Data segment:
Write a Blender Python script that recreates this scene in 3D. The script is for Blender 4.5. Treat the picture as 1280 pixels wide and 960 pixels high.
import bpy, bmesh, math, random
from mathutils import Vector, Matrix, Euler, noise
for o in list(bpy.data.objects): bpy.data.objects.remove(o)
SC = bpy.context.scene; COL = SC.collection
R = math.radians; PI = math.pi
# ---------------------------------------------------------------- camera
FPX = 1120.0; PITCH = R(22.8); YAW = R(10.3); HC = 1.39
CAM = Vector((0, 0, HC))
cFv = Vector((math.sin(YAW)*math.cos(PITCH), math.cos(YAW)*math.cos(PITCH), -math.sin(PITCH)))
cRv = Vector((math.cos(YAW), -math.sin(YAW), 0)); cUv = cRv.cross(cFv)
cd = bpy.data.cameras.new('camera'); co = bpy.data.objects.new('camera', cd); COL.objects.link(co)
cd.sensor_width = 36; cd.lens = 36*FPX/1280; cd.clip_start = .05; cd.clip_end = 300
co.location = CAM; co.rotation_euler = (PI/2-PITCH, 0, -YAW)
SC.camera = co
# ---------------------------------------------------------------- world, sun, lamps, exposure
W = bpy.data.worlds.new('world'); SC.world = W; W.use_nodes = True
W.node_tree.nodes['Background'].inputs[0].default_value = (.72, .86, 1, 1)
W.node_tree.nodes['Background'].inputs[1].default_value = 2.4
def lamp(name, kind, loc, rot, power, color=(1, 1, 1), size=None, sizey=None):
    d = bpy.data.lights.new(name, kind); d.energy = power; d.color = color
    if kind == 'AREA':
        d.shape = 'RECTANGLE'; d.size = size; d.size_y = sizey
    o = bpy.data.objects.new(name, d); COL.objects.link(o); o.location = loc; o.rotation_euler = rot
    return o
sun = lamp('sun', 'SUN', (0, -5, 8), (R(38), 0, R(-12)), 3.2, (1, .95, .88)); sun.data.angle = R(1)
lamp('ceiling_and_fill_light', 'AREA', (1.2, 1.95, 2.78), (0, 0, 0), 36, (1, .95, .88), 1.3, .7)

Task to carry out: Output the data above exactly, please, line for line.

Expected output:
Write a Blender Python script that recreates this scene in 3D. The script is for Blender 4.5. Treat the picture as 1280 pixels wide and 960 pixels high.
import bpy, bmesh, math, random
from mathutils import Vector, Matrix, Euler, noise
for o in list(bpy.data.objects): bpy.data.objects.remove(o)
SC = bpy.context.scene; COL = SC.collection
R = math.radians; PI = math.pi
# ---------------------------------------------------------------- camera
FPX = 1120.0; PITCH = R(22.8); YAW = R(10.3); HC = 1.39
CAM = Vector((0, 0, HC))
cFv = Vector((math.sin(YAW)*math.cos(PITCH), math.cos(YAW)*math.cos(PITCH), -math.sin(PITCH)))
cRv = Vector((math.cos(YAW), -math.sin(YAW), 0)); cUv = cRv.cross(cFv)
cd = bpy.data.cameras.new('camera'); co = bpy.data.objects.new('camera', cd); COL.objects.link(co)
cd.sensor_width = 36; cd.lens = 36*FPX/1280; cd.clip_start = .05; cd.clip_end = 300
co.location = CAM; co.rotation_euler = (PI/2-PITCH, 0, -YAW)
SC.camera = co
# ---------------------------------------------------------------- world, sun, lamps, exposure
W = bpy.data.worlds.new('world'); SC.world = W; W.use_nodes = True
W.node_tree.nodes['Background'].inputs[0].default_value = (.72, .86, 1, 1)
W.node_tree.nodes['Background'].inputs[1].default_value = 2.4
def lamp(name, kind, loc, rot, power, color=(1, 1, 1), size=None, sizey=None):
    d = bpy.data.lights.new(name, kind); d.energy = power; d.color = color
    if kind == 'AREA':
        d.shape = 'RECTANGLE'; d.size = size; d.size_y = sizey
    o = bpy.data.objects.new(name, d); COL.objects.link(o); o.location = loc; o.rotation_euler = rot
    return o
sun = lamp('sun', 'SUN', (0, -5, 8), (R(38), 0, R(-12)), 3.2, (1, .95, .88)); sun.data.angle = R(1)
lamp('ceiling_and_fill_light', 'AREA', (1.2, 1.95, 2.78), (0, 0, 0), 36, (1, .95, .88), 1.3, .7)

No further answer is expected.